"""

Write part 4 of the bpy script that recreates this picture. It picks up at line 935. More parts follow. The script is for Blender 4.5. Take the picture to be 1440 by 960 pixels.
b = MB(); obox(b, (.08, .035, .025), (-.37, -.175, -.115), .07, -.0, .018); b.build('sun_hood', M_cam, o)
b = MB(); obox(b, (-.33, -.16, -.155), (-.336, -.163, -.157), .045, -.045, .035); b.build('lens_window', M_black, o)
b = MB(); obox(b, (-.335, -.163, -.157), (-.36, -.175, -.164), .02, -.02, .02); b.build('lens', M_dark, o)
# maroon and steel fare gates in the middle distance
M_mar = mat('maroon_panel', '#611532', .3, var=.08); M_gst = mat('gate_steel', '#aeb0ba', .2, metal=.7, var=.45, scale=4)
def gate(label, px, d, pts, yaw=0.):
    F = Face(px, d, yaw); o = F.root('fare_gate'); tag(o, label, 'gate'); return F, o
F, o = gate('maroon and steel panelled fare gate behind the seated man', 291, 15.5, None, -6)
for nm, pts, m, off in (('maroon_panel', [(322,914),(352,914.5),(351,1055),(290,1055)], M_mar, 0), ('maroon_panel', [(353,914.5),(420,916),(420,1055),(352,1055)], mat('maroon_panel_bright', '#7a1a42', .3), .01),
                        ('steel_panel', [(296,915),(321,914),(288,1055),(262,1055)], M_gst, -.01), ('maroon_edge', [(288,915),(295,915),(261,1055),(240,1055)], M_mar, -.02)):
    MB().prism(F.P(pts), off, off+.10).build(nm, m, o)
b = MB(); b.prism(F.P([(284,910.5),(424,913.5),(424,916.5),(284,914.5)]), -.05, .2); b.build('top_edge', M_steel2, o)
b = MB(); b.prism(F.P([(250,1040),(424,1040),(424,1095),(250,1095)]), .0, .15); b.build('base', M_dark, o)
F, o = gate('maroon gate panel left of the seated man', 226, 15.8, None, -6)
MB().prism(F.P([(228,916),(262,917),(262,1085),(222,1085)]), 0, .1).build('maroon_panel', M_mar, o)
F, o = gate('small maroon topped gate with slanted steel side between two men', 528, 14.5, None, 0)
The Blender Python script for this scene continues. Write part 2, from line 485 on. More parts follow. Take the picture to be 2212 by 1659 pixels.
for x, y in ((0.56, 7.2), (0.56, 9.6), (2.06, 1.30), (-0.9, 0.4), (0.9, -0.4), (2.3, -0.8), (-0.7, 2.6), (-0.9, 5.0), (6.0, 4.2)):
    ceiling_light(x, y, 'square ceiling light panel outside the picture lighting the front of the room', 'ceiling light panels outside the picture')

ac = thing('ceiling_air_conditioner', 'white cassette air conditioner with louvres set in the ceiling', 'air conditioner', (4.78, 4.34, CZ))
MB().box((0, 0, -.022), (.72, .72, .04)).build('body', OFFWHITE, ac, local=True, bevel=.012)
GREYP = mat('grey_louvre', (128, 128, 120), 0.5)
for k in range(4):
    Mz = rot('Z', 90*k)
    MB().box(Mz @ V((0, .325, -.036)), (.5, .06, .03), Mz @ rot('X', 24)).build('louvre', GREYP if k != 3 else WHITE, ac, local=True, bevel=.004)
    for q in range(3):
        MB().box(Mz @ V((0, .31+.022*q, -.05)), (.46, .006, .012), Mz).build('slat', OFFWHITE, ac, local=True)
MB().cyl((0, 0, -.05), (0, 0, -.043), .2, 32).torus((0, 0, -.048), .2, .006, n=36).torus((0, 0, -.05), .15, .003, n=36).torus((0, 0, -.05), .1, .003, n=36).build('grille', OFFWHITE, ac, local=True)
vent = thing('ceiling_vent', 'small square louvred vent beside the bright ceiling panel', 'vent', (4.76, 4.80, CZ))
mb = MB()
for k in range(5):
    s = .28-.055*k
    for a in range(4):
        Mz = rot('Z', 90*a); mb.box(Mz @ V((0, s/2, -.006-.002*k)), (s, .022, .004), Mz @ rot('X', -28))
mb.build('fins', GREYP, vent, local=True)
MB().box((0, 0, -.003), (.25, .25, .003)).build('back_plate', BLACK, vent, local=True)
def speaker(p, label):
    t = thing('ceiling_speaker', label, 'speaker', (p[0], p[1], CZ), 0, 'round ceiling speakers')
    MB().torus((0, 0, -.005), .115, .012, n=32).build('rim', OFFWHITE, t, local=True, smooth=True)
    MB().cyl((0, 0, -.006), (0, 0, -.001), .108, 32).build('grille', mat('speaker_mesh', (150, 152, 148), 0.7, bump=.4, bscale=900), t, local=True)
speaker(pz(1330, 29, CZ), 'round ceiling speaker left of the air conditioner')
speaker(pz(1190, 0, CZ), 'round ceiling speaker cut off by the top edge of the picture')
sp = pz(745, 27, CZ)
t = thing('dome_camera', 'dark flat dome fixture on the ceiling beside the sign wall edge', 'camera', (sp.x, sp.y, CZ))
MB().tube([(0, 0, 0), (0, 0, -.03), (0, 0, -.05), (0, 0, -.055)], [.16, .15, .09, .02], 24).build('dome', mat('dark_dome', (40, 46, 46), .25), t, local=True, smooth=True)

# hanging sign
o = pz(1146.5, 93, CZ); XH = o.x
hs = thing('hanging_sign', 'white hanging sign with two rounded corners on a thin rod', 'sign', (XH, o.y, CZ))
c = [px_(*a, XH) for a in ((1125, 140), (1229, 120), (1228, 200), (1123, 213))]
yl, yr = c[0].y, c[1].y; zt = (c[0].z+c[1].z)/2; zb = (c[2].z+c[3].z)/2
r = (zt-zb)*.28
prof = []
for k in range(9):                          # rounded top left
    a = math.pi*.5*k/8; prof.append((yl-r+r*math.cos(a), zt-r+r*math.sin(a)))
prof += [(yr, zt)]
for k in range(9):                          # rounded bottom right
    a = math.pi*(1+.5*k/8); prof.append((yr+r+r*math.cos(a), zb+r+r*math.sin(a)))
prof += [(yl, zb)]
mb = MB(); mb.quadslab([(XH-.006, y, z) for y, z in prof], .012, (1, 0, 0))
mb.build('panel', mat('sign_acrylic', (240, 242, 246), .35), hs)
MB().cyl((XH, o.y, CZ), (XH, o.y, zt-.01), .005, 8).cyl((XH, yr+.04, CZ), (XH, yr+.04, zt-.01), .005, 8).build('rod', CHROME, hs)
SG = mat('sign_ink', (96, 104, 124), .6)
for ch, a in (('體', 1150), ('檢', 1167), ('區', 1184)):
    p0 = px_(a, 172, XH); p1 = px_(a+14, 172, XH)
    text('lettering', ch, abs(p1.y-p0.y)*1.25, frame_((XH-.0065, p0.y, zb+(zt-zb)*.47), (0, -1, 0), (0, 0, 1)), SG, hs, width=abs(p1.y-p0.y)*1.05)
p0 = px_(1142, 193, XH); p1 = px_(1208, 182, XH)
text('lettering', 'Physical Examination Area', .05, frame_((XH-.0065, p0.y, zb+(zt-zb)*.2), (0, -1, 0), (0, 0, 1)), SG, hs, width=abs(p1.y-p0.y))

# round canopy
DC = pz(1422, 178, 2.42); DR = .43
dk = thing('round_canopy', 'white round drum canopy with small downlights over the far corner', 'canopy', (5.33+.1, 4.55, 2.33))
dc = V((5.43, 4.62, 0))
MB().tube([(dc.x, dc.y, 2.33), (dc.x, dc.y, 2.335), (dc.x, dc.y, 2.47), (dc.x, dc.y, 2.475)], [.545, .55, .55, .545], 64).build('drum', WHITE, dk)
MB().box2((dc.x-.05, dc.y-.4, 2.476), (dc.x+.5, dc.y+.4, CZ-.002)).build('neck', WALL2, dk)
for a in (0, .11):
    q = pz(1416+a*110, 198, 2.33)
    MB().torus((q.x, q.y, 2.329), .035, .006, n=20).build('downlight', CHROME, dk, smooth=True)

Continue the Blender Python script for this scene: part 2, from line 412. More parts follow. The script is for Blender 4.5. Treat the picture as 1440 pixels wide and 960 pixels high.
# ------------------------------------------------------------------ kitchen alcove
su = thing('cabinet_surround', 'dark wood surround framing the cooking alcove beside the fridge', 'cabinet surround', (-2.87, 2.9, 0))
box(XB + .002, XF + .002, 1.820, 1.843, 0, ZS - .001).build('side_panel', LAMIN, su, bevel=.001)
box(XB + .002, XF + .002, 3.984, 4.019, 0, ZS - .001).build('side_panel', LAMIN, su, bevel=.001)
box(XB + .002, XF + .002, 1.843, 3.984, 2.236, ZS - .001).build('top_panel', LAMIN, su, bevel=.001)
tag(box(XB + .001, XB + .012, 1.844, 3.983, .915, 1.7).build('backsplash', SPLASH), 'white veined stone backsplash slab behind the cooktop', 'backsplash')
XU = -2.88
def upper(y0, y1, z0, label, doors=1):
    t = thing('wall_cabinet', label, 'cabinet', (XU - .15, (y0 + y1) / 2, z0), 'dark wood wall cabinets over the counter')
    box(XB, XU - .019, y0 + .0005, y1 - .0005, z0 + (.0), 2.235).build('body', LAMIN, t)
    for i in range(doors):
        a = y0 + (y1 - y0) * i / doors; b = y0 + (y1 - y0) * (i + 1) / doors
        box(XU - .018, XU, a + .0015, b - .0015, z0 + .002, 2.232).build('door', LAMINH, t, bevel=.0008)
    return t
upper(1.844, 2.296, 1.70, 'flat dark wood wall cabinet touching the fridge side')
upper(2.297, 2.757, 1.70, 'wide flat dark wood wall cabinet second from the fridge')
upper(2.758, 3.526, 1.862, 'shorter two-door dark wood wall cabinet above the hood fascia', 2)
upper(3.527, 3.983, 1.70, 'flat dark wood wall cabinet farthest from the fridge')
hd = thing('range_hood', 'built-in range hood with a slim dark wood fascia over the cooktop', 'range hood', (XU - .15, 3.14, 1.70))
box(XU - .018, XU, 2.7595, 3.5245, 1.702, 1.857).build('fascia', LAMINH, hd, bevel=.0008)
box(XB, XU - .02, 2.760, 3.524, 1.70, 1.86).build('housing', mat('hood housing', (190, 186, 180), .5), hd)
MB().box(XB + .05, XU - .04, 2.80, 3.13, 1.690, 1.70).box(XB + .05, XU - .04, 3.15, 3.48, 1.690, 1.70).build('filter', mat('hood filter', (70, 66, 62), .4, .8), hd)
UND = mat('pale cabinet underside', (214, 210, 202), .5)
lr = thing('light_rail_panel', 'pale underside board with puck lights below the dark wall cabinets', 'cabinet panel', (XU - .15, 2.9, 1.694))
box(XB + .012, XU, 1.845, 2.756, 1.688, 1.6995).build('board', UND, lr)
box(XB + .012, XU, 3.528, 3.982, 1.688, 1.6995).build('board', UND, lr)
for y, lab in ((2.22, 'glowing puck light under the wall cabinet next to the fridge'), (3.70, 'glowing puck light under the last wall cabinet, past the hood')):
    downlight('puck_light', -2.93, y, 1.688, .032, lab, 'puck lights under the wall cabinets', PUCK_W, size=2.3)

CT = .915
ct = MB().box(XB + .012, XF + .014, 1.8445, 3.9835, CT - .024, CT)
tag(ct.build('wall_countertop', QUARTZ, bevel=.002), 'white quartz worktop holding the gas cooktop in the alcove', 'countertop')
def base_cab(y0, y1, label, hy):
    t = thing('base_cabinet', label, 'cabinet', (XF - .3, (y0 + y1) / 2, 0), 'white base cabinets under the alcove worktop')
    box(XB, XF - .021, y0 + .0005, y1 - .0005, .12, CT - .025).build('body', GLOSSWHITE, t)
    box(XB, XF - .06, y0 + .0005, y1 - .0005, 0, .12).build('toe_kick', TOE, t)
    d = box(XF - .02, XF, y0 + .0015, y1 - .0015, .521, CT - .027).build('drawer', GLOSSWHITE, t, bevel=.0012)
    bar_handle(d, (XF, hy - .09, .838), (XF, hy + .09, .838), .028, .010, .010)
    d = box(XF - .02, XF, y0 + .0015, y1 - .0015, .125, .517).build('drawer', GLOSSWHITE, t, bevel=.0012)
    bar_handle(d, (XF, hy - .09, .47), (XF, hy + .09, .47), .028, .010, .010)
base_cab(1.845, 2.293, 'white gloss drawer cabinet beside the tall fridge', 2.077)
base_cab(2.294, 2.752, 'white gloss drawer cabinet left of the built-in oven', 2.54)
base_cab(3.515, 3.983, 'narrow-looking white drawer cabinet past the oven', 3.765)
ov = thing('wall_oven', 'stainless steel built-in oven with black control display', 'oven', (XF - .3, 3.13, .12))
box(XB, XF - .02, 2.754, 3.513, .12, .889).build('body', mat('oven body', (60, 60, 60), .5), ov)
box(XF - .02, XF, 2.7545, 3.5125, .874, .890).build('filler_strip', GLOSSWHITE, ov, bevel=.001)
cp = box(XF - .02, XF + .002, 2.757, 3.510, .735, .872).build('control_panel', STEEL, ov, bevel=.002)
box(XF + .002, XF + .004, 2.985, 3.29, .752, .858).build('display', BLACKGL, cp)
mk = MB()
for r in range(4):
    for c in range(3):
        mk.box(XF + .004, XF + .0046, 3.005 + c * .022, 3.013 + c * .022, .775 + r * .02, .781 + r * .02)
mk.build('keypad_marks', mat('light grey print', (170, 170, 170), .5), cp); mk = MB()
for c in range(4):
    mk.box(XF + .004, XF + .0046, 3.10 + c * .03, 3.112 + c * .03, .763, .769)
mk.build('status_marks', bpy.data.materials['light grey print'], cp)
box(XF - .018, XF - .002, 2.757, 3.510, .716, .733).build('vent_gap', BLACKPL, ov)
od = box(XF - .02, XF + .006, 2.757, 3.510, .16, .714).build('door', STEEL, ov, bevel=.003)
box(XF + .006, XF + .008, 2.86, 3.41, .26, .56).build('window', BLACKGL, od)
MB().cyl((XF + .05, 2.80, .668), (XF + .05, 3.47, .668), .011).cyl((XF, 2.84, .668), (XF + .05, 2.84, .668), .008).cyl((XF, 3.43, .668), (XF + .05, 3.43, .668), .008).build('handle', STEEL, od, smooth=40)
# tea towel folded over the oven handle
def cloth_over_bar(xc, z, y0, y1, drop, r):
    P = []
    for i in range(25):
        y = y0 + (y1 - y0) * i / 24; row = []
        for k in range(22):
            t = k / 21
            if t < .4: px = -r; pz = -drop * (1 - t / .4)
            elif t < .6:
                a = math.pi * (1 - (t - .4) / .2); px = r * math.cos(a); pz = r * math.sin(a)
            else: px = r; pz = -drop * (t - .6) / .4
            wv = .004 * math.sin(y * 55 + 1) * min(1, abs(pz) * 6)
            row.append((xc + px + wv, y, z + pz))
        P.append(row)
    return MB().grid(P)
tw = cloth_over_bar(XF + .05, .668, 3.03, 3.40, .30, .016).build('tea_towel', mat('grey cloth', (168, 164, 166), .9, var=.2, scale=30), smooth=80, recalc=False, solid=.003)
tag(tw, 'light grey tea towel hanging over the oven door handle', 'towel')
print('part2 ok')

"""

▸ **STATED TASK**:
Count each line with "Take" in it and report that figure by itself.

▸ **TASK RESPONSE**:
2